Rocket beats earnings guidance with strongest quarterly profit in four years

Rocket Companies reported its highest quarterly profit in four years, with net revenue of $2.94 billion for Q1 2026, driven by AI initiatives, acquisitions, and expanded servicing. The Detroit-based firm exceeded guidance, achieving $422 million in adjusted net income and $49.4 billion in net rate lock volume despite market volatility.

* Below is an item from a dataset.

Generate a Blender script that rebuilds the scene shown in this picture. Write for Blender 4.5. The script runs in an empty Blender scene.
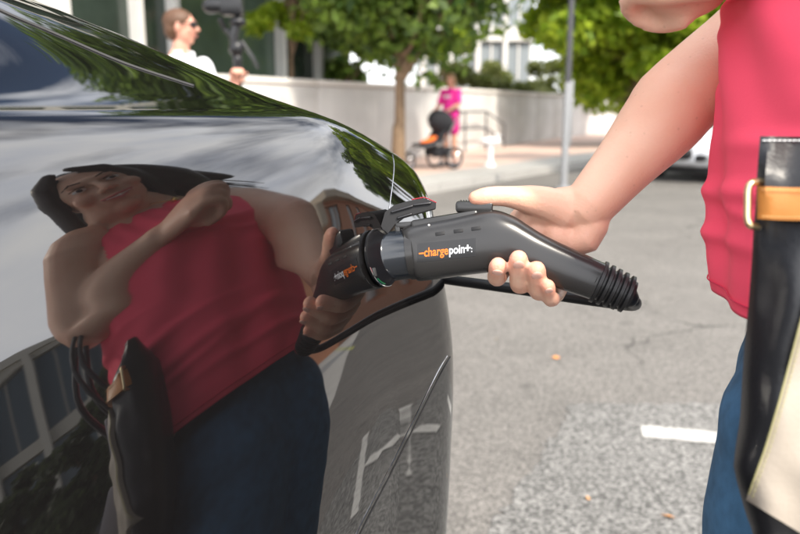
import bpy, bmesh, math, random
from mathutils import Vector as V, Matrix, noise, Quaternion
import numpy as np
R = math.radians
random.seed(7)
scene = bpy.context.scene
COL = scene.collection

# ------------------------------------------------------------------ camera, world, sun, exposure
W0, H0, FPX = 800.0, 534.0, 778.0
CAMZ = 1.17
PITCH = R(11.6)
cam_d = bpy.data.cameras.new('camera')
cam = bpy.data.objects.new('camera', cam_d)
COL.objects.link(cam)
cam.location = (0, 0, CAMZ)
cam.rotation_euler = (R(90) - PITCH, 0, 0)
cam_d.sensor_width = 36.0
cam_d.lens = 36.0 * FPX / W0
cam_d.clip_start = 0.02
cam_d.clip_end = 3000
cam_d.dof.use_dof = True
cam_d.dof.focus_distance = 0.72
cam_d.dof.aperture_fstop = 6.0
scene.camera = cam

SUN_EL, SUN_AZ = 47.0, 143.0            # azimuth measured from +Y towards +X
sd = V((math.sin(R(SUN_AZ)) * math.cos(R(SUN_EL)), math.cos(R(SUN_AZ)) * math.cos(R(SUN_EL)), math.sin(R(SUN_EL))))
sun_d = bpy.data.lights.new('sun', 'SUN')
sun = bpy.data.objects.new('sun', sun_d)
COL.objects.link(sun)
sun_d.energy = 4.3
sun_d.angle = R(3.5)
sun_d.color = (1.0, 0.91, 0.78)
sun.rotation_euler = sd.to_track_quat('Z', 'Y').to_euler()
sun.location = (0, 0, 30)

world = bpy.data.worlds.new('World')
scene.world = world
world.use_nodes = True
nt = world.node_tree
nt.nodes.clear()
def wn(t, **k):
    n = nt.nodes.new(t)
    for a, b in k.items():
        setattr(n, a, b)
    return n
sky = wn('ShaderNodeTexSky', sky_type='NISHITA', sun_disc=False, sun_elevation=R(SUN_EL), sun_rotation=R(SUN_AZ))
sky.air_density = 1.0; sky.dust_density = 1.5
tc = wn('ShaderNodeTexCoord')
mp = wn('ShaderNodeMapping'); mp.inputs['Scale'].default_value = (1.0, 1.0, 2.2); mp.inputs['Location'].default_value = (0.3, 2.1, 0.4)
nz = wn('ShaderNodeTexNoise'); nz.inputs['Scale'].default_value = 2.1; nz.inputs['Detail'].default_value = 7; nz.inputs['Roughness'].default_value = 0.52
cr = wn('ShaderNodeValToRGB'); cr.color_ramp.elements[0].position = 0.33; cr.color_ramp.elements[1].position = 0.56
nz2 = wn('ShaderNodeTexNoise'); nz2.inputs['Scale'].default_value = 3.6; nz2.inputs['Detail'].default_value = 5
cr2 = wn('ShaderNodeValToRGB')
cr2.color_ramp.elements[0].position = 0.34; cr2.color_ramp.elements[0].color = (22.5, 23.4, 25.6, 1)
cr2.color_ramp.elements[1].position = 0.66; cr2.color_ramp.elements[1].color = (29.5, 29.2, 29.0, 1)
mx = wn('ShaderNodeMix', data_type='RGBA')
bg = wn('ShaderNodeBackground'); bg.inputs['Strength'].default_value = 0.108
ow = wn('ShaderNodeOutputWorld')
L = nt.links.new
L(tc.outputs['Generated'], mp.inputs['Vector']); L(mp.outputs['Vector'], nz.inputs['Vector']); L(mp.outputs['Vector'], nz2.inputs['Vector'])
sx_ = wn('ShaderNodeSeparateXYZ'); L(tc.outputs['Generated'], sx_.inputs[0])
ma = wn('ShaderNodeMath', operation='MULTIPLY_ADD'); ma.inputs[1].default_value = 0.17; L(sx_.outputs['X'], ma.inputs[0]); L(nz.outputs['Fac'], ma.inputs[2])
mb_ = wn('ShaderNodeMath', operation='MULTIPLY_ADD'); mb_.inputs[1].default_value = -0.16; L(sx_.outputs['Y'], mb_.inputs[0]); L(ma.outputs[0], mb_.inputs[2])
hz_ = wn('ShaderNodeMapRange'); hz_.inputs['From Min'].default_value = 0.30; hz_.inputs['From Max'].default_value = 0.02; hz_.inputs['To Min'].default_value = 0.0; hz_.inputs['To Max'].default_value = 0.22; L(sx_.outputs['Z'], hz_.inputs['Value'])
mc_ = wn('ShaderNodeMath', operation='ADD'); L(mb_.outputs[0], mc_.inputs[0]); L(hz_.outputs[0], mc_.inputs[1])
L(mc_.outputs[0], cr.inputs['Fac']); L(nz2.outputs['Fac'], cr2.inputs['Fac'])
L(cr.outputs['Color'], mx.inputs[0]); L(sky.outputs['Color'], mx.inputs[6]); L(cr2.outputs['Color'], mx.inputs[7])
L(mx.outputs[2], bg.inputs['Color']); L(bg.outputs['Background'], ow.inputs['Surface'])

scene.view_settings.view_transform = 'Standard'
scene.view_settings.look = 'None'
scene.view_settings.gamma = 1
scene.view_settings.exposure = 0.42

# ------------------------------------------------------------------ helpers
FW = V((0, math.cos(PITCH), -math.sin(PITCH))); UP = V((0, math.sin(PITCH), math.cos(PITCH))); CO = V((0, 0, CAMZ))
def at(px, py, d):
    """point of the place seen at a photograph position, d metres along the view axis"""
    return CO + (V((1, 0, 0)) * ((px - 400) / FPX) + FW + UP * ((267 - py) / FPX)) * d
def ground_at(px, py, z=0.0):
    r = at(px, py, 1) - CO
    return CO + r * ((z - CAMZ) / r.z)

MATS = {}
def mat(name, col, rough=0.6, metal=0.0, var=0.0, vscale=8.0, bump=0.0, bscale=40.0, coat=0.0, spec=0.5, sss=0.0, col2=None, emit=0.0, trans=0.0, ior=1.45, detail=5, bdist=0.01):
    if name in MATS:
        return MATS[name]
    m = bpy.data.materials.new(name); m.use_nodes = True
    n = m.node_tree; b = n.nodes['Principled BSDF']; lk = n.links.new
    c = (*col, 1) if len(col) == 3 else col
    b.inputs['Base Color'].default_value = c
    b.inputs['Roughness'].default_value = rough; b.inputs['Metallic'].default_value = metal
    b.inputs['Coat Weight'].default_value = coat; b.inputs['Specular IOR Level'].default_value = spec
    b.inputs['Coat Roughness'].default_value = 0.05
    b.inputs['IOR'].default_value = ior
    if trans: b.inputs['Transmission Weight'].default_value = trans
    if sss:
        b.inputs['Subsurface Weight'].default_value = sss; b.inputs['Subsurface Radius'].default_value = (1.0, 0.35, 0.2); b.inputs['Subsurface Scale'].default_value = 0.01
    if emit:
        b.inputs['Emission Color'].default_value = c; b.inputs['Emission Strength'].default_value = emit
    t = n.nodes.new('ShaderNodeTexCoord')
    if var or col2:
        z = n.nodes.new('ShaderNodeTexNoise'); z.inputs['Scale'].default_value = vscale; z.inputs['Detail'].default_value = detail
        lk(t.outputs['Object'], z.inputs['Vector'])
        r = n.nodes.new('ShaderNodeValToRGB'); r.color_ramp.elements[0].position = 0.3; r.color_ramp.elements[1].position = 0.7
        a = col2 if col2 else [max(0, q * (1 + var)) for q in col[:3]]
        lo = col if col2 else [q * (1 - var) for q in col[:3]]
        r.color_ramp.elements[0].color = (*lo[:3], 1); r.color_ramp.elements[1].color = (*a[:3], 1)
        lk(z.outputs['Fac'], r.inputs['Fac']); lk(r.outputs['Color'], b.inputs['Base Color'])
    if bump:
        z = n.nodes.new('ShaderNodeTexNoise'); z.inputs['Scale'].default_value = bscale; z.inputs['Detail'].default_value = 4
        lk(t.outputs['Object'], z.inputs['Vector'])
        u = n.nodes.new('ShaderNodeBump'); u.inputs['Strength'].default_value = bump; u.inputs['Distance'].default_value = bdist
        lk(z.outputs['Fac'], u.inputs['Height']); lk(u.outputs['Normal'], b.inputs['Normal'])
    MATS[name] = m
    return m

def mesh(name, vs, fs, m, parent=None, smooth=True, kind=None, auto=None):
    me = bpy.data.meshes.new(name)
    me.from_pydata([tuple(v) for v in vs], [], fs)
    me.validate(); me.update()
    if smooth: me.shade_smooth()
    o = bpy.data.objects.new(name, me); COL.objects.link(o)
    for q in (m if isinstance(m, (list, tuple)) else [m]): me.materials.append(q)
    if auto: me.set_sharp_from_angle(angle=R(auto))
    if parent: o.parent = parent
    if kind: o['kind'] = kind
    return o
def fromdata(name, me, parent=None):
    o = bpy.data.objects.new(name, me); COL.objects.link(o)
    if parent: o.parent = parent
    return o
def tag(o, label=None, cat=None, group=None, kind=None):
    if label: o['label'] = label
    if cat: o['category'] = cat
    if group: o['group'] = group
    if kind: o['kind'] = kind
    return o
def empty(name, loc, label, cat, rz=0, group=None):
    o = bpy.data.objects.new(name, None); COL.objects.link(o); o.location = loc; o.rotation_euler = (0, 0, rz); o.empty_display_size = 0.1
    return tag(o, label, cat, group)
bpy_update = lambda: bpy.context.view_layer.update()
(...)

Rocket Companies delivered its strongest quarterly financial performance in four years, reporting net revenue of $2.94 billion for the period ending March 31, up from $1.1 billion in the same quarter of 2025. Adjusted revenue reached $2.82 billion, surpassing the high end of the company’s guidance, while adjusted net income climbed to $422 million from $80 million a year earlier. CEO Varun Krishna attributed the results to strategic shifts in the company’s business model, including AI-driven innovations, a larger servicing portfolio, and recent acquisitions. The company’s adjusted EBITDA grew to $738 million, a significant increase from $169 million in Q1 2025, with margins expanding to 26%. Rocket generated $49.4 billion in total net rate lock volume and $44.7 billion in closed mortgage origination volume, with a gain-on-sale margin of 3.22% for retail loans. Servicing fee income exceeded $1 billion, supported by a portfolio of $2.1 trillion in unpaid principal balance across 9.4 million loans. Rocket Mortgage’s direct-to-consumer segment contributed $2.23 billion in total revenue, up from $793 million in the prior year. The company also highlighted its expanded origination capacity, now reaching up to $300 billion with fewer production team members than in 2024. This efficiency gain was achieved two years ahead of schedule, while actively reducing fixed costs through synergies. For Q2 2026, Rocket forecasted adjusted revenue between $2.7 billion and $2.9 billion. The company emphasized its ability to outperform in a volatile mortgage market, positioning itself as a leader in homeownership solutions. Integration efforts from recent acquisitions, including the acquisition of Mr. Cooper, were noted as key contributors to the quarter’s success. Total liquidity stood at $9.4 billion, including $2.7 billion in cash and cash equivalents, alongside access to $2.3 billion in undrawn lines of credit and $4.4 billion in available mortgage servicing rights. The company’s servicing portfolio drove 54% of refinance closings from existing service clients, underscoring its growing market share in both refinance and purchase mortgages.